Quote:
Originally Posted by Kali Yuga
I see no particular reason to link an ebook's price to its paper equivalent. It's only even mentioned because we are used to paying X for paper books, and hold the illusion that you are ultimately paying for paper rather than the intellectual property and the financial resources invested in the book.
|
They can be a bit cheaper as I noted. As long as the author gets the same $$ per copy, as they are doing the same amount of work regardless of what format the book is sold in. For me it's not the illusion of paying for paper, as I know it doesn't cost much to print a book. I'm paying the author for writing the book is how I view it, so I have no problem paying the same for an e-book as print as I get the same enjoyment out of either format.
As long as authors get the same $$ per copy, sure, e-book prices can drop below the print books and I'll be fine with it. And that's more on publishers to not rape authors on e-book slaes and take all the savings from not printing and shipping books (which isn't much, probably $1-2 a copy I'd think) for themselves while paying the author's less per copy by giving them the same %, but of a lower cover price.

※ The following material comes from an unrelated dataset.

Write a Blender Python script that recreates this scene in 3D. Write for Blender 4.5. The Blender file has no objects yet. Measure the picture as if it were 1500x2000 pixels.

Yeah, yeah, it happens in all kinds of industries, but I'm a firm believer that no one should ever get paid less for the same work. Authors should make less per copy of a book because a cheaper format comes out (they can make less total if their sales drop, that's the business). People shouldn't be asked to make less per hour for the same work etc.
I'd rather be fired/laid off than get salary reductions. At least then people can draw unemployment while looking for a new job. With reductions you're stuck with the job until you find another unless you want to quit and have no income in between.
As for window pricing, yep that's paying a premium to have the book early. Just like you can pay $12 to see movie at release, or wait for it to hit the dollar theater, or wait to rent it on Netflix, or wait for it to be on a cable channel etc. I see nothing wrong with paying more to enjoy something sooner. Some stuff I do, most stuff I wait on.